One of the most useful buttons on your camera is the +/- button. On many Nikon cameras, find it on top on the camera near the shutter release. On many Canon cameras, look on the back near where your right thumb rests as you hold the camera. This button is used for Exposure Compensation.
You’ll even find the +/- button hiding on most point & shoot cameras!
With this button, you can take control exposure when the camera chooses to make it too bright or too dark. You “override” the camera’s meter by adding or subtracting exposure.
Plus (+) makes the image brighter overall, typically slowing the shutter speed to allow a longer exposure, therefore brighter. Minus (-) makes it darker, typically faster shutter speed. This shifts the entire histogram left (darker), or right (brighter). Typically exposure can be adjusted in 1/3 stops up or down within 3 stops of what the camera selects.

Double tap the (i) button on Nikon or hold +/- button then scroll wheel.
Step 1. Add Exposure for Backlight or Shaded Subject
For the Portrait Left, I held down the +/- button and rolled the back dial on my Nikon D300s, adding 1.3 stops of exposure to the combination the camera chose, without adding flash.
Step 2. Add Flash (and Flash Exposure Compensation)
The trick is to think of the ambient exposure as 1 piece of the puzzle, and flash as another piece, almost a separate exposure.
Portrait Right, the overall exposure is set to +0.3 or 1/3 stop overexposure. But a Nikon SB800 FLASH is used as well, set to TTL (matching the flash output to camera exposure). In addition to that, the FLASH exposure compensation is set to +1.7 stops. This makes the flash output almost 2 stops brighter than ambient exposure, but the camera set to TTL adjusts for that.
Easy to do on most Nikon cameras by holding down the button on the side that pops up the flash and rolling the front dial. OR press the (i) button twice, then scroll through the menus on the back of the camera to highlight the lightning bolt / plus minus combo.
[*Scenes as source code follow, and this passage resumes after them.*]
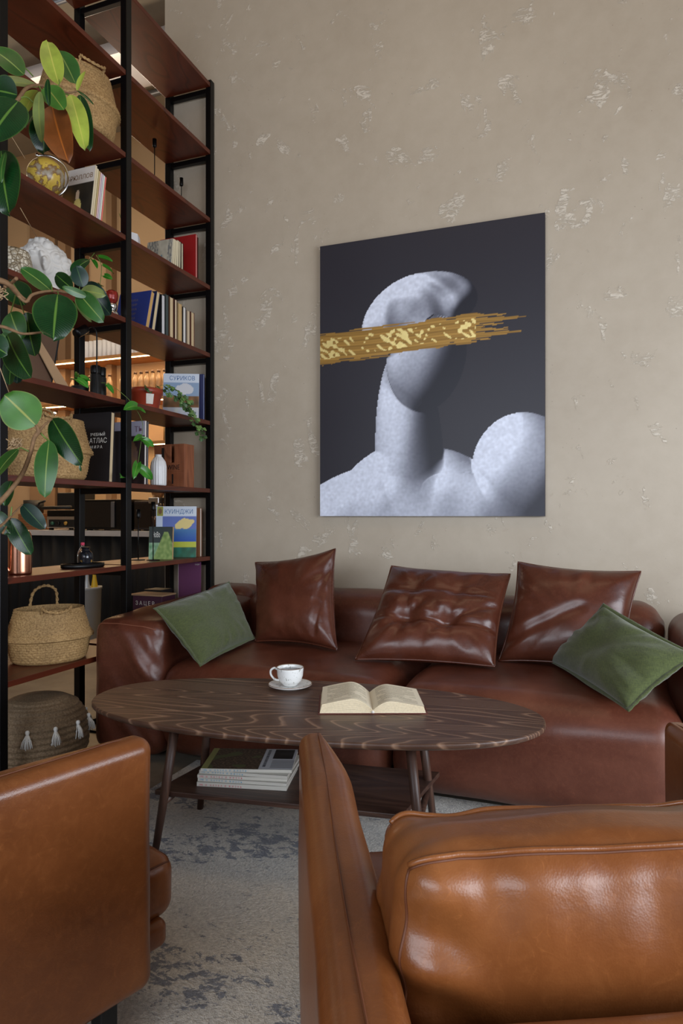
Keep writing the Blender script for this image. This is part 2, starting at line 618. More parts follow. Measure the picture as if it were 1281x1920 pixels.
def tube(pts, rad, seg=8, cap=True):
    pts = [Vector(p) for p in pts]
    n = len(pts)
    rs = rad if isinstance(rad, (list, tuple)) else [rad] * n
    v, f = [], []
    up = None
    for i, p in enumerate(pts):
        d = (pts[min(i + 1, n - 1)] - pts[max(i - 1, 0)])
        d = d.normalized() if d.length > 1e-9 else Vector((0, 0, 1))
        if up is None:
            up = Vector((0, 0, 1)) if abs(d.z) < 0.9 else Vector((1, 0, 0))
        a = d.cross(up)
        if a.length < 1e-6:
            a = d.cross(Vector((0, 1, 0.3)))
        a.normalize()
        up = a.cross(d).normalized()
        for k in range(seg):
            t = 2 * math.pi * k / seg
            v.append(tuple(p + (a * math.cos(t) + up * math.sin(t)) * rs[i]))
    for i in range(n - 1):
        for k in range(seg):
            k2 = (k + 1) % seg
            f.append((i * seg + k, i * seg + k2, (i + 1) * seg + k2, (i + 1) * seg + k))
    if cap:
        f.append(tuple(range(seg - 1, -1, -1)))
        f.append(tuple((n - 1) * seg + k for k in range(seg)))
    return v, f


def smooth_path(pts, n=8):
    P = [Vector(p) for p in pts]
    out = []
    for i in range(len(P) - 1):
        p0 = P[max(i - 1, 0)]
        p1, p2 = P[i], P[i + 1]
        p3 = P[min(i + 2, len(P) - 1)]
        for k in range(n):
            t = k / n
            out.append(0.5 * ((2 * p1) + (p2 - p0) * t + (2 * p0 - 5 * p1 + 4 * p2 - p3) * t * t + (-p0 + 3 * p1 - 3 * p2 + p3) * t ** 3))
    out.append(P[-1])
    return out


def lathe(prof, seg=32, sx=1, sy=1, fn=None, close=True):
    v, f, uv = [], [], []
    n = len(prof)
    for i, (r, z) in enumerate(prof):
        for k in range(seg):
            a = 2 * math.pi * k / seg
            rr = r + (fn(a, i, r, z) if fn else 0)
            v.append((rr * math.cos(a) * sx, rr * math.sin(a) * sy, z))
            uv.append((k / seg, i / max(1, n - 1)))
    for i in range(n - 1):
        for k in range(seg):
            k2 = (k + 1) % seg
            f.append((i * seg + k, i * seg + k2, (i + 1) * seg + k2, (i + 1) * seg + k))
    if close:
        if prof[0][0] > 1e-4:
            f.append(tuple(range(seg - 1, -1, -1)))
        if prof[-1][0] > 1e-4:
            f.append(tuple((n - 1) * seg + k for k in range(seg)))
    return v, f


def resample(prof, n):
    L = [0]
    for a, b in zip(prof, prof[1:]):
        L.append(L[-1] + math.hypot(b[0] - a[0], b[1] - a[1]))
    out = []
    for k in range(n + 1):
        d = L[-1] * k / n
        i = 0
        while i < len(L) - 2 and L[i + 1] < d:
            i += 1
        t = (d - L[i]) / max(1e-9, L[i + 1] - L[i])
        out.append((prof[i][0] + (prof[i + 1][0] - prof[i][0]) * t, prof[i][1] + (prof[i + 1][1] - prof[i][1]) * t))
    return out


def rbox(sx, sy, sz, r, n=(6, 6, 6), k=4, disp=None):
    """A box with round edges, as a surface grid that disp(p, normal) can push about."""
    ax = []
    for s, m in zip((sx, sy, sz), n):
        h = s / 2
        i = h - r
        c = [-(i + r * math.tan(R(45) * (1 - j / k))) for j in range(k)]
        c += [-i + 2 * i * j / m for j in range(m + 1)]
        c += [i + r * math.tan(R(45) * ((j + 1) / k)) for j in range(k)]
        ax.append(c)
    nx, ny, nz = (len(a) for a in ax)
    keys, v, f = {}, [], []
    inn = (sx / 2 - r, sy / 2 - r, sz / 2 - r)

    def vid(i, j, l):
        q = (i, j, l)
        if q not in keys:
            p = Vector((ax[0][i], ax[1][j], ax[2][l]))
            c = Vector([max(-inn[d], min(inn[d], p[d])) for d in range(3)])
            d = (p - c)
            d = d.normalized() if d.length > 1e-9 else Vector((0, 0, 1))
            p = c + d * r
            if disp:
                p = disp(p, d)
            keys[q] = len(v)
            v.append(tuple(p))
        return keys[q]
    for i in range(nx - 1):
        for j in range(ny - 1):
            f.append((vid(i, j, 0), vid(i, j + 1, 0), vid(i + 1, j + 1, 0), vid(i + 1, j, 0)))
            f.append((vid(i, j, nz - 1), vid(i + 1, j, nz - 1), vid(i + 1, j + 1, nz - 1), vid(i, j + 1, nz - 1)))
    for i in range(nx - 1):
        for l in range(nz - 1):
            f.append((vid(i, 0, l), vid(i + 1, 0, l), vid(i + 1, 0, l + 1), vid(i, 0, l + 1)))
            f.append((vid(i, ny - 1, l), vid(i, ny - 1, l + 1), vid(i + 1, ny - 1, l + 1), vid(i + 1, ny - 1, l)))
    for j in range(ny - 1):
        for l in range(nz - 1):
            f.append((vid(0, j, l), vid(0, j, l + 1), vid(0, j + 1, l + 1), vid(0, j + 1, l)))
            f.append((vid(nx - 1, j, l), vid(nx - 1, j + 1, l), vid(nx - 1, j + 1, l + 1), vid(nx - 1, j, l + 1)))

    def edge(i=None, j=None, l=None):
        R_ = []
        N3 = (nx, ny, nz)
        fx = [None if q is None else (0 if q < 0 else N3[d] - 1) for d, q in enumerate((i, j, l))]
        d = fx.index(None)
        for a in range(N3[d]):
            q = list(fx)
            q[d] = a
            R_.append(Vector(v[keys[tuple(q)]]))
        return R_
    return v, f, edge


def wr(p, s=1.0, seed=0.0):
    return noise.noise(Vector((p[0] * s + seed, p[1] * s - seed, p[2] * s + 2 * seed)))


def empty(name, loc=(0, 0, 0), rz=0.0):
    o = bpy.data.objects.new(name, None)
    o.empty_display_size = 0.05
    o.location = loc
    o.rotation_euler = (0, 0, rz)
    COL.objects.link(o)
    return o


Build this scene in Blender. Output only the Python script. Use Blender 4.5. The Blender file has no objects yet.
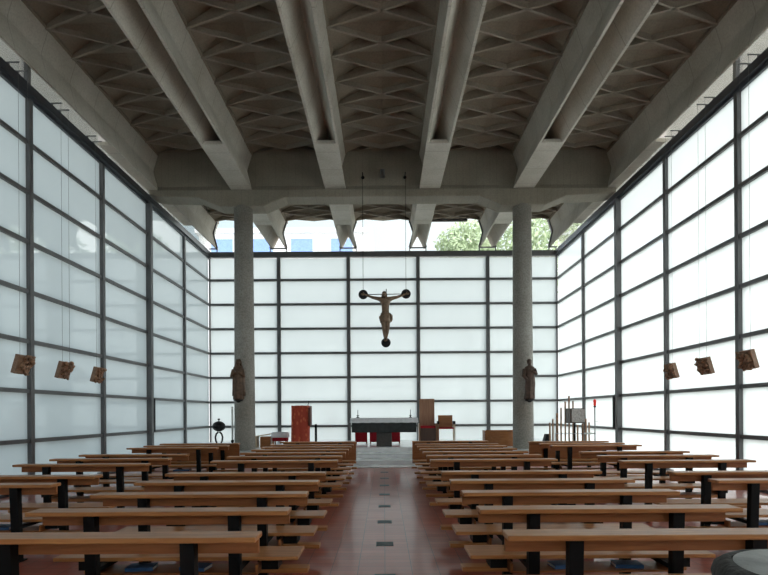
import bpy, bmesh, math, random
from mathutils import Vector, Matrix
random.seed(7)
S = bpy.context.scene
COL = S.collection
PI = math.pi
R = math.radians

# ------------------------------------------------------------------ helpers
class MB:
    """collects simple shapes and links them as one mesh object"""
    def __init__(self):
        self.v = []; self.f = []; self.mi = []
    def add(self, verts, faces, mi=0):
        o = len(self.v)
        self.v += [tuple(p) for p in verts]
        self.f += [tuple(i + o for i in f) for f in faces]
        self.mi += [mi] * len(faces)
        return self
    def box(self, x0, x1, y0, y1, z0, z1, mi=0, M=None):
        if x0 > x1: x0, x1 = x1, x0
        if y0 > y1: y0, y1 = y1, y0
        vs = [Vector((x, y, z)) for z in (z0, z1) for y in (y0, y1) for x in (x0, x1)]
        if M: vs = [M @ p for p in vs]
        return self.add(vs, [(0,2,3,1),(4,5,7,6),(0,1,5,4),(2,6,7,3),(0,4,6,2),(1,3,7,5)], mi)
    def hexa(self, bot, top, mi=0):
        return self.add(bot + top, [(3,2,1,0),(4,5,6,7),(0,1,5,4),(1,2,6,5),(2,3,7,6),(3,0,4,7)], mi)
    def bar(self, a, b, w, h, up=(0,0,1), mi=0):
        a = Vector(a); b = Vector(b); d = (b - a).normalized()
        s = d.cross(Vector(up)).normalized() * (w / 2)
        u = s.cross(d).normalized() * (h / 2)
        return self.hexa([a-s-u, a+s-u, a+s+u, a-s+u], [b-s-u, b+s-u, b+s+u, b-s+u], mi)
    def tube(self, pts, r, n=10, mi=0, cap=True):
        pts = [Vector(p) for p in pts]
        rs = r if isinstance(r, (list, tuple)) else [r] * len(pts)
        rings = []
        ref = None
        for i, p in enumerate(pts):
            d = (pts[min(i+1, len(pts)-1)] - pts[max(i-1, 0)]).normalized()
            if ref is None:
                ref = Vector((1,0,0)) if abs(d.x) < .9 else Vector((0,1,0))
            s = (ref - d * ref.dot(d)).normalized(); ref = s
            u = d.cross(s)
            rings.append([p + (s*math.cos(2*PI*k/n) + u*math.sin(2*PI*k/n)) * rs[i] for k in range(n)])
        vs = [q for rg in rings for q in rg]
        fs = []
        for i in range(len(rings)-1):
            for k in range(n):
                fs.append((i*n+k, i*n+(k+1)%n, (i+1)*n+(k+1)%n, (i+1)*n+k))
        if cap:
            fs.append(tuple(reversed(range(n))))
            fs.append(tuple((len(rings)-1)*n + k for k in range(n)))
        return self.add(vs, fs, mi)
    def loft(self, rings, mi=0, cap=True):
        n = len(rings[0]); vs = [q for rg in rings for q in rg]; fs = []
        for i in range(len(rings)-1):
            for k in range(n):
                fs.append((i*n+k, i*n+(k+1)%n, (i+1)*n+(k+1)%n, (i+1)*n+k))
        if cap:
            fs.append(tuple(reversed(range(n))))
            fs.append(tuple((len(rings)-1)*n + k for k in range(n)))
        return self.add(vs, fs, mi)
    def lathe(self, prof, c=(0,0,0), n=32, mi=0, sx=1, sy=1, cap=True):
        return self.loft([[(c[0]+r*sx*math.cos(2*PI*k/n), c[1]+r*sy*math.sin(2*PI*k/n), c[2]+z) for k in range(n)] for r, z in prof], mi, cap)
    def ball(self, c, rx, ry=None, rz=None, n=14, mi=0):
        ry = ry or rx; rz = rz or rx
        m = n // 2 + 1
        prof = [(max(.02, math.sin(PI*i/m)), -math.cos(PI*i/m)) for i in range(m+1)]
        return self.loft([[(c[0]+p*rx*math.cos(2*PI*k/n), c[1]+p*ry*math.sin(2*PI*k/n), c[2]+z*rz) for k in range(n)] for p, z in prof], mi)
    def prism(self, poly, y0, y1, mi=0):
        """poly of (x,z) counter-clockwise seen from -y, extruded along y"""
        n = len(poly)
        vs = [(x, y0, z) for x, z in poly] + [(x, y1, z) for x, z in poly]
        fs = [tuple(range(n)), tuple(reversed(range(n, 2*n)))]
        for i in range(n):
            j = (i+1) % n
            fs.append((j, i, n+i, n+j))
        return self.add(vs, fs, mi)
    def build(self, name, mat, parent=None, smooth=False, bevel=0, loc=None, recalc=True):
        me = bpy.data.meshes.new(name)
        me.from_pydata(self.v, [], self.f)
        mats = mat if isinstance(mat, (list, tuple)) else [mat]
        for m in mats: me.materials.append(m)
        for p, i in zip(me.polygons, self.mi): p.material_index = i
        if recalc:
            bm = bmesh.new(); bm.from_mesh(me)
            bmesh.ops.recalc_face_normals(bm, faces=bm.faces)
            if bevel:
                es = [e for e in bm.edges if len(e.link_faces) == 2 and e.calc_face_angle(0) > .6]
                bmesh.ops.bevel(bm, geom=es, offset=bevel, segments=2, affect='EDGES', profile=.5)
            bm.to_mesh(me); bm.free()
        if smooth:
            for p in me.polygons: p.use_smooth = True
        o = bpy.data.objects.new(name, me); COL.objects.link(o)
        if parent: o.parent = parent
        if loc: o.location = loc
        return o

def tag(o, label, cat, group=None, kind=None):
    o['label'] = label; o['category'] = cat
    if group: o['group'] = group
    if kind: o['kind'] = kind
    return o
def thing(name, label, cat, loc=(0,0,0), rz=0, group=None):
    o = bpy.data.objects.new(name, None); COL.objects.link(o)
    o.empty_display_size = .1
    o.location = loc; o.rotation_euler = (0, 0, rz)
    return tag(o, label, cat, group)
def struct(o, label=None):
    o['kind'] = 'structure'
    if label: o['label'] = label
    return o
def copy_tree(o, parent=None):
    kids = list(o.children)
    c = o.copy(); COL.objects.link(c)
    if parent: c.parent = parent
    for k in kids: copy_tree(k, c)
    return c

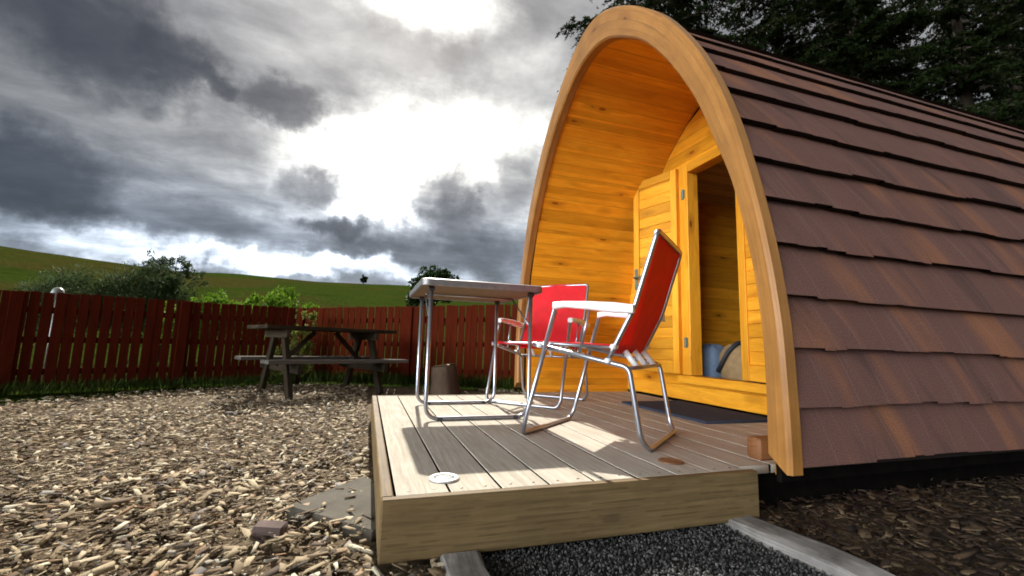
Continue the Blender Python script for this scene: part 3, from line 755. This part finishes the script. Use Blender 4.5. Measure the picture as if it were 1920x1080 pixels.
bag = cushion('travel_bag', M['tan'], (.22, .46, .30), (2.72, 2.62, .42), (.55, 0, .2), 'tan bag with black straps lying inside the cabin door', 'bag')
for yy in (-.12, .14):
    mb = MB(); mb.tube([(-.115, yy, -.1), (-.122, yy, .0), (-.118, yy, .08), (-.07, yy, .155), (0, yy, .162), (.07, yy, .155)], .017, 8); mb.build('strap', M['black'], bag, True)
cushion('dark_blanket', M['black'], (.5, .5, .22), (3.0, 2.45, .55), (.1, 0, .3), 'dark folded blanket behind the tan bag inside the cabin', 'blanket')

# ------------------------------------------------------------------ camping table
tb = thing('camping_table', 'small folding camping table with metal rimmed top and tube legs on the deck', 'table', (.25, 2.25, DZ))
mb = MB(); TW, TD, TZ = .66, .74, .70
def rrect(w, d_, r, n=6):
    out = []
    for (cx_, cy_, a0) in ((w-r, d_-r, 0), (r, d_-r, 90), (r, r, 180), (w-r, r, 270)):
        for i in range(n+1): a = math.radians(a0+90*i/n); out.append((cx_+r*math.cos(a), cy_+r*math.sin(a)))
    return out
def slab_rr(mb, w, d_, r, z0, z1, inset=0):
    ring = [(p[0], p[1]) for p in rrect(w, d_, r)]; n = len(ring); b0 = len(mb.v)
    for z_ in (z0, z1):
        for p in ring: mb.v.append((p[0]+inset, p[1]+inset, z_))
    for i in range(n):
        k = (i+1) % n; mb.f.append((b0+i, b0+k, b0+n+k, b0+n+i)); mb.uv.append([(0, 0)]*4)
    mb.f.append(tuple(b0+i for i in reversed(range(n)))); mb.uv.append([(p[1], p[0]) for p in reversed(ring)])
    mb.f.append(tuple(b0+n+i for i in range(n))); mb.uv.append([(p[1], p[0]) for p in ring])
slab_rr(mb, TW-.012, TD-.012, .034, TZ-.004, TZ+.014, .006)
M['table_wood'] = plain('brown hardboard', (.17, .10, .045), .6, 0, 25, .15, .1)
mb.build('table_top', M['table_wood'], tb)
mb = MB(); ring = rrect(TW, TD, .04, 8)
prof = [(-.0, -.012), (.006, -.008), (.006, .022), (0, .026), (-.014, .026), (-.014, .0225), (-.006, .0225), (-.006, -.008)]
cx_, cy_ = TW/2, TD/2; n = len(ring)
for i, p in enumerate(ring):
    a, b = ring[i-1], ring[(i+1) % n]; tx, ty = b[0]-a[0], b[1]-a[1]; l = math.hypot(tx, ty); nx, ny = ty/l, -tx/l
    for (o_, z_) in prof: mb.v.append((p[0]+nx*o_, p[1]+ny*o_, TZ+z_))
m_ = len(prof)
for i in range(n):
    k = (i+1) % n
    for j in range(m_):
        q = (j+1) % m_; mb.f.append((i*m_+j, k*m_+j, k*m_+q, i*m_+q)); mb.uv.append([(0, 0)]*4)
smooth_by_angle(mb.build('table_rim', M['alu_dull'], tb), 35)
for yy, xa, xb in ((.075, .055, .615), (.675, .075, .59)):
    mb = MB(); r = .011
    mb.tube(fillet([(xa, yy, TZ-.014), (xa, yy, r), (xb, yy, r), (xb, yy, TZ-.014)], .075, 8), r, 12)
    lg = mb.build('leg_frame', M['alu'], tb, True)
    for xx in (xa, xb):
        mb = MB(); mb.box((xx-.016, yy-.013, TZ-.030), (xx+.016, yy+.013, TZ-.006), bev=.003); mb.build('leg_bracket', M['rubber'], lg)
    for xx in (xa+.075, xb-.075):
        mb = MB(); mb.tube([(xx-.014, yy, r-.002), (xx+.014, yy, r-.002)], .0128, 10); mb.build('rubber_foot', M['rubber'], lg)
for q in ([(.055, .075, .50), (.062, .39, TZ-.02)], [(.615, .075, .50), (.608, .39, TZ-.02)]):
    mb = MB(); mb.tube(q, .005, 8); mb.build('strut', M['alu'], tb, True)
mb = MB(); mb.tube([(.06, .39, TZ-.016), (.61, .39, TZ-.016)], .006, 8); mb.build('cross_bar', M['alu'], tb, True)

# ------------------------------------------------------------------ folding chairs
def make_chair(lab):
    c = thing('folding_chair', lab, 'chair', (0, 0, DZ), 0, 'red folding chairs on the deck'); h = .278; r = .0105
    U = lambda u, y, z: (u, y, z)
    mb = MB()
    mb.tube(fillet([U(.155, -h, .555), U(.012, -h, .05), U(-.004, -h+.02, r), U(-.004, h-.02, r), U(.012, h, .05), U(.155, h, .555)], .07, 8), r, 12)
    mb.build('front_leg_frame', M['alu'], c, True)
    mb = MB(); w = h-.012
    mb.tube(fillet([U(.045, -w, .405), U(.475, -w, .322), U(.520, -w, .05), U(.545, -w+.03, r), U(.545, w-.03, r), U(.520, w, .05), U(.475, w, .322), U(.045, w, .405)], .030, 6), r, 12)
    mb.build('rear_leg_frame', M['alu'], c, True)
    mb = MB(); mb.tube(fillet([U(.375, -w+.02, .335), U(.42, -w+.02, .42), U(.492, -w+.02, .56), U(.590, -w+.02, .872), U(.590, w-.02, .872), U(.492, w-.02, .56), U(.42, w-.02, .42), U(.375, w-.02, .335)], .028, 6), r, 12)
    bf = mb.build('back_frame', M['alu'], c, True)
    mb = MB(); mb.tube([U(.476, -w, .318), U(.476, w, .318)], .0085, 10); mb.build('rear_bar', M['alu'], c, True)
    for yy in (-.15, 0, .15):
        mb = MB(); mb.tube([U(.425, yy, .385), U(.474, yy, .322)], .0125, 10); mb.build('seat_spring', M['white'], c, True)
    mb = MB(); mb.tube(fillet([U(.41, -w+.03, .398), U(.04, -w+.03, .412), U(.04, w-.03, .412), U(.41, w-.03, .398)], .03, 5), .0075, 10); mb.build('seat_frame', M['alu'], c, True)
    # cloth: seat sags a little, back is stretched
    def sheet(name, path, yw, sag, th=.0035):
        mb = MB(); nu, nv = len(path), 10; top = []
        nrm = []
        for i, p in enumerate(path):
            a, b = path[max(0, i-1)], path[min(nu-1, i+1)]; tx, tz = b[0]-a[0], b[1]-a[1]; l = math.hypot(tx, tz); nrm.append((-tz/l, tx/l))
        for s_ in (0, 1):
            for i, (p, n_) in enumerate(zip(path, nrm)):
                for j in range(nv+1):
                    v_ = j/nv*2-1; sg = -sag*(1-v_*v_)*math.sin(math.pi*i/(nu-1))-s_*th
                    mb.v.append((p[0]+n_[0]*sg, v_*yw, p[1]+n_[1]*sg))
        q = nv+1; N_ = nu*q
        for i in range(nu-1):
            for j in range(nv):
                a = i*q+j; mb.f.append((a, a+1, a+q+1, a+q)); mb.uv.append([(0, 0)]*4)
                a += N_; mb.f.append((a+q, a+q+1, a+1, a)); mb.uv.append([(0, 0)]*4)
        for i in range(nu-1):
            for j in (0, nv):
                a = i*q+j; mb.f.append((a, a+q, a+q+N_, a+N_) if j == 0 else (a+N_, a+q+N_, a+q, a)); mb.uv.append([(0, 0)]*4)
        for j in range(nv):
            for i in (0, nu-1):
                a = i*q+j; mb.f.append((a+N_, a+1+N_, a+1, a)); mb.uv.append([(0, 0)]*4)
        return smooth_by_angle(mb.build(name, M['red'], c), 50)
    sheet('seat_cloth', [(.034, .402), (.030, .414), (.036, .423)]+[(.05+.36*i/8, .422-.012*i/8) for i in range(9)], w-.028, .016)
    bp = []
    for i in range(13):
        q = i/12; z_ = .375+(.868-.375)*q; u_ = float(np.interp(z_, [.335, .42, .56, .872, .9], [.375, .42, .492, .590, .595]))
        bp.append((u_-.004, z_))
    bp += [(.588, .882), (.596, .880), (.599, .870)]
    sheet('back_cloth', [(a, b) for a, b in bp], w-.032, -.012)
    for s_ in (-1, 1):
        mb = MB(); y_ = s_*(h+.001)
        P_ = [(.150, .572), (.20, .578), (.30, .572), (.42, .560), (.500, .553)]
        nseg = len(P_); wd = [.017, .021, .022, .021, .015]; hh = [.017, .014, .018, .022, .018]; kk = 12
        for (pu, pz), w_, h_ in zip(P_, wd, hh):
            for j in range(kk):
                a = 2*math.pi*j/kk; f = lambda v_: math.copysign(abs(v_)**.6, v_)
                mb.v.append((pu, y_+w_*f(math.cos(a)), pz+h_*f(math.sin(a))))
        for i in range(nseg-1):
            for j in range(kk):
                q = (j+1) % kk; mb.f.append((i*kk+j, i*kk+q, (i+1)*kk+q, (i+1)*kk+j)); mb.uv.append([(0, 0)]*4)
        mb.f.append(tuple(reversed(range(kk)))); mb.uv.append([(0, 0)]*kk)
        mb.f.append(tuple((nseg-1)*kk+j for j in range(kk))); mb.uv.append([(0, 0)]*kk)
        smooth_by_angle(mb.build('armrest', M['white'], c), 60)
        mb = MB(); mb.tube([U(.315, y_-s_*.004, .565), U(.268, y_-s_*.008, .372)], .006, 8); mb.build('arm_strut', M['alu'], c, True)
        for (u_, z_) in ((.415, .402), (.082, .400), (.392, .345)):
            mb = MB(); mb.tube([U(u_, s_*(w-.028), z_), U(u_, s_*(h+.012), z_)], .0105, 10)
            mb.build('pivot', M['white'], c, True)
    return c
ch = make_chair('red folding chair nearer the camera, side on with its back to the cabin door')
ch.location = (.881, 2.068, DZ); ch.rotation_euler = (0, 0, math.radians(-49))
c2 = copy_tree(ch); c2['label'] = 'red folding chair behind the table, facing the camera, seen through the nearer chair'
c2.location = (.989, 2.80, DZ); c2.rotation_euler = (0, 0, math.radians(42.1))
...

Notice how adding flash with +1.7 stops extra creates a background that balances more accurately with the subject? This exposure method also helps compensate for color casts. Plus the whites of her shirt are not blown out as they are in the image on the left, which is honestly a bit overexposed. If I had taken another second to check my display, I would have seen that part of the image was flashing (flashing highlights) and could have backed off to +1.0 on exposure compensation in the 1st image.
FLASH More!
Tip #1: Using flash outside makes a HUGE difference! So does the +/- button. Use 1, or both together.
TIP #2: Using the small built in flash? Stay within 10-15 feet of your subject without anything between you.
Tip #3. Look through the viewfinder and notice the scale on the bottom. Remember to reset. You should see the scale for +/- in the viewfinder as well. Remember to reset back to 0 so the +/- symbol disappears.